『日本が侵攻される日』(幻冬舎新書)という本を出版した「ヒゲの隊長」こと参院議員の佐藤正久さんとニッポン放送の番組で対談した。私も参院議員時代に外交防衛委員長を務めていた際は、元自衛官の佐藤さんの意見は、現場を知る声だと参考にしていた。

佐藤さんは中国が台湾を攻める可能性は高いと見ている。地図を片手に台湾海峡の浅さを強調し、「中国は正面から潜水艦を展開できない。大きな海軍力を使うには東側からになる。だから中国は現在、台湾の東側で訓練を繰り返している。台湾東側の海域には石垣島、宮古島なども含まれ、有事では主戦場になる」。つまり、日本が巻き込まれるということだ。

では、中国はいつ攻めるのか。佐藤さんは、早ければ来年と予想する。台湾では総統選、米国では大統領選があり、国論が割れるおそれがある。特に米国は分断が進んで混乱が深まれば、逆に習近平主席のチャンスは広がる。遅くても2027年、習主席4期目入りの前には台湾統一の実績を強調するはずだと見ていた。

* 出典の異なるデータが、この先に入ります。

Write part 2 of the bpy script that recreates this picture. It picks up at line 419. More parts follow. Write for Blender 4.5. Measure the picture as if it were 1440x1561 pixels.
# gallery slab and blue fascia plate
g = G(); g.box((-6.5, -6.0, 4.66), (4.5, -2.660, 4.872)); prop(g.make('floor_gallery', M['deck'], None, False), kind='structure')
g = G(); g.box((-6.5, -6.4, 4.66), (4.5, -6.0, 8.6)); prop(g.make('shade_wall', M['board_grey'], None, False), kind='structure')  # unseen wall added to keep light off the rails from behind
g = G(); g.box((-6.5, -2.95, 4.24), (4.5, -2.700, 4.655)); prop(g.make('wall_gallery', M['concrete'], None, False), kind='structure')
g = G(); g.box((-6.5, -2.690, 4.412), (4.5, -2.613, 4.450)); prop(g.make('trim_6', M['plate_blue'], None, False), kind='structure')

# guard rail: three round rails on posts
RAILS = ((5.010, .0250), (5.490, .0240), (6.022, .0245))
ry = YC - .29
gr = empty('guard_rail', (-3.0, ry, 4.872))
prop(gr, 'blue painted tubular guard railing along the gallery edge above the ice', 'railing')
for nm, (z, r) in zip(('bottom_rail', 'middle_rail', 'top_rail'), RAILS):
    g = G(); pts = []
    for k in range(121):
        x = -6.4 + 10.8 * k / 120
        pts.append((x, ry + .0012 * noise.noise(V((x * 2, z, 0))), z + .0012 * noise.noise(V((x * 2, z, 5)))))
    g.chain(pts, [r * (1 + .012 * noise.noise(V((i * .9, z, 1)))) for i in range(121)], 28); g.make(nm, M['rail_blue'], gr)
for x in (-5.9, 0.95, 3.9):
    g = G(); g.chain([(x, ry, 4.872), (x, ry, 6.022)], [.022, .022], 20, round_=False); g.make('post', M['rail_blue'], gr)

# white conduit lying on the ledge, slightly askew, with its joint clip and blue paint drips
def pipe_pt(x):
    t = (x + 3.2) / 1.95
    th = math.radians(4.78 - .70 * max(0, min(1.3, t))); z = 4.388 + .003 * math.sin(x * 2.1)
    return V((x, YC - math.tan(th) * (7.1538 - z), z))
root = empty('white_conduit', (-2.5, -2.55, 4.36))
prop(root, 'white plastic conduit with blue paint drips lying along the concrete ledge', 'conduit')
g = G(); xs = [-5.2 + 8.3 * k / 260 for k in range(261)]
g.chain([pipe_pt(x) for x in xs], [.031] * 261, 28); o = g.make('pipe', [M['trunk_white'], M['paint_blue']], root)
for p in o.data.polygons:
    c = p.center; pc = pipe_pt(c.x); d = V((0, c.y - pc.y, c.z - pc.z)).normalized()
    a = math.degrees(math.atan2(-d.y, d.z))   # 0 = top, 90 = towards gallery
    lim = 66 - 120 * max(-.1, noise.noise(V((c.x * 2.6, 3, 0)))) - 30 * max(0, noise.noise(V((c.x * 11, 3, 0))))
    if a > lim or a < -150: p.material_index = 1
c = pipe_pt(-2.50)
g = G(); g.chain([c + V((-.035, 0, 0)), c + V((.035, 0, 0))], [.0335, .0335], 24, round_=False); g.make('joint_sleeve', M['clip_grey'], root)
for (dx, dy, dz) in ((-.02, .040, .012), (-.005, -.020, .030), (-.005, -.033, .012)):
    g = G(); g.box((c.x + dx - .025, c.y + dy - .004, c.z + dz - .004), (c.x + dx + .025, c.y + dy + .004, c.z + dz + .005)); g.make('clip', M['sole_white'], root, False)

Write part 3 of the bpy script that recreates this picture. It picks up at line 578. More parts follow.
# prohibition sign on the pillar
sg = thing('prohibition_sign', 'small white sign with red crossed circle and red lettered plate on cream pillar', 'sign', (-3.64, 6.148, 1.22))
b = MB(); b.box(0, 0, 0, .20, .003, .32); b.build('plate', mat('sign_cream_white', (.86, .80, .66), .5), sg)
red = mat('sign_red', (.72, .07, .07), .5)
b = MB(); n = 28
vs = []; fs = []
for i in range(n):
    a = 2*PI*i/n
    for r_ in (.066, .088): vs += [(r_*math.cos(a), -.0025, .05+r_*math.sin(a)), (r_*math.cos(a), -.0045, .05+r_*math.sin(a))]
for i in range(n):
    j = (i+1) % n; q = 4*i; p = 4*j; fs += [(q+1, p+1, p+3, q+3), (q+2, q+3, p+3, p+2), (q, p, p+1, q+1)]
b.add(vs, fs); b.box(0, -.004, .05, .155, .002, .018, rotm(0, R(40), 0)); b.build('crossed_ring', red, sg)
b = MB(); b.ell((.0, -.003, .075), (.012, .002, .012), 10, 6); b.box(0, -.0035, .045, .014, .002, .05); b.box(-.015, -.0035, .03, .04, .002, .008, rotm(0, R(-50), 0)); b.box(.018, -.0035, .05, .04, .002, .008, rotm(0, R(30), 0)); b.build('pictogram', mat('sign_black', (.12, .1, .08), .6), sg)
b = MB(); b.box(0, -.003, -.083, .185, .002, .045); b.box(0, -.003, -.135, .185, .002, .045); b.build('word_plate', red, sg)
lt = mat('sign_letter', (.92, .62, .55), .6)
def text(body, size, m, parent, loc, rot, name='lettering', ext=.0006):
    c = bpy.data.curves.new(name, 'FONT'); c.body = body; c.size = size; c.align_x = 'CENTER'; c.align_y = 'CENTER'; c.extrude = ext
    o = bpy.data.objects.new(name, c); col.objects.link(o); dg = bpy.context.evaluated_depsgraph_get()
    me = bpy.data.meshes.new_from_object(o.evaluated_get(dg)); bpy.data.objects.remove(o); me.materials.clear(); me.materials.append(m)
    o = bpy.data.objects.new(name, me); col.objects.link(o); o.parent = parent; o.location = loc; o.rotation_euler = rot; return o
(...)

台湾侵攻が現実となったとき、日本は中国に対して経済制裁できるかも問題だ。日本経済は中国依存度が高く、制裁をする側の日本も受けるダメージが大きい。しかし、佐藤さんは国家が重視すべき要素に「価値観」「経済」「安全保障」の3つをあげ「価値観に軸足を置かないと日本は生き残れない」と強調していた。同感だ。

ウクライナを侵攻したロシアに対して、日本は経済制裁に加わった。しかし中国の台湾侵攻では「損するから」と制裁に参加しなければ、国際社会から「所詮はその程度か」とみられ、いざというときに助けてもらえなくなる。佐藤さんは、日本は世界79カ国の調査で「自国のために戦うか」という国民意識が最下位だと指摘し、戦争回避の抑止力は、世界各国との協調姿勢が何よりだと説く。

中国との国交がなくなっても経済が守れるかということを考え、手を打っておくことも重要だ。ワタミでは中国撤退ラインをはじめから損失30億円と決めておく「ワタミ流チャイナリスク」というルールがある。おかげで、コロナ禍では他の外食企業よりも圧倒的に中国損失が少なかった。

中国市場は今後も有望であることは間違いない。薩摩牛食べ放題「かみむら牧場」が現在、香港、台湾で好調で今後は中国本土への進出を視野に入れる。しかし現地の外食企業と合弁の形で再進出したい。最大の問題は政治体制にある。現状では当局が「明日、日本企業はこの場所から出ていけ」と言い出せば、したがわざるをえない。現在の政治体制が続く限り、このリスクを意識し続けなければならない。

最後に、私は防衛費の財源に赤字国債を充てることは反対だ。太平洋戦争の戦時国債と同じく歯止めが利かなくなりハイパーインフレを引き起こす危険が高い。国を守るためには政治が、歳出改革や財政再建を行えるかにもかかっている。